I went to bed late but woke up, as I generally did then and still do now, early. No one else in the house was stirring except the mother of the family. When I appeared in the kitchen, seeking coffee after a dip in the pool, she said the newspaper hadn't appeared and wondered if I'd be good enough to pick one up at a store in town (or village, really, at the time).

Or two, she added. With so many of you kids in the house, someone else is bound to want another magazine.

I drove into town and bought, as specified, two copies of the New York Times. When I returned, coffee was ready, no one as yet had emerged from the bedrooms upstairs, and my friend's mother was dropping a celery stalk into a Bloody Mary. With a grunt of thanks, she took one of the papers, extracted from it the New York Times Magazine, and flipped it open to the puzzle page.

Then she sipped her drink, examined the black-and-white grid, and set to work. The house was silent but for her sipping (Bloody Mary), my sipping (coffee), and the rapid-fire scratching of her pencil.

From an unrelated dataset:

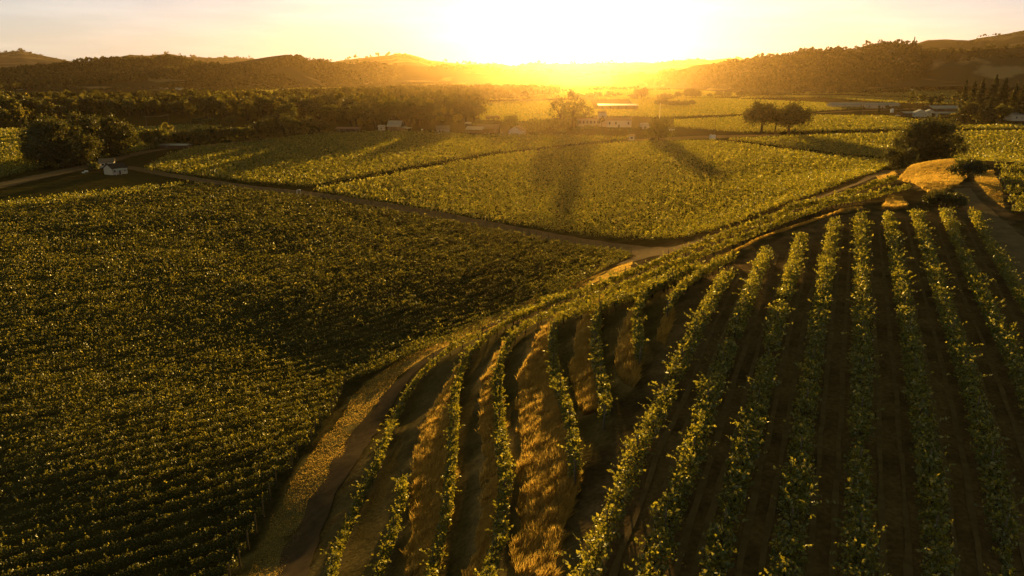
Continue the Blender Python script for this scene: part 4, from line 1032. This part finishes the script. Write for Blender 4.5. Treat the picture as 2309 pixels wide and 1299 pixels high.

I didn't know yet that it's perfectly acceptable in Times-buying households to say nothing to a houseguest, even if the guest is your daughter's and not your own, until you've finished at least half the puzzle and a Bloody Mary.

Feeling vaguely offended, I reached for the spare magazine out of sheer retributive spite. The next moment, I became a puzzler.

This is not to say that I'd never done a crossword before. I had, in spades: the Boston Globe puzzle, most of the time, or the puzzle in TV Guide, or any other puzzle one picks up at moments when one needs distraction. The one common denominator is that they were easy, pastimes rather than challenges, so at the time I preferred reading to puzzling. I still do, except for when a fresh Times puzzle is to be had.

Ten minutes later, my friend's mother mixed herself another Bloody Mary and returned to the kitchen table. After maybe another twenty minutes, she sighed contentedly. Then she mixed herself a third Bloody Mary and rummaged through the other sections of the paper. My coffee was cold and barely touched and I'd completed less than a third of my puzzle when the daughter of the house appeared, with the other houseguests more or less in tow, if two hours later counts as in tow. My friend said good morning to her mother and then drifted over to ask me how I was doing with the crossword. I grunted by way of answer. I had begun, you see, to understand.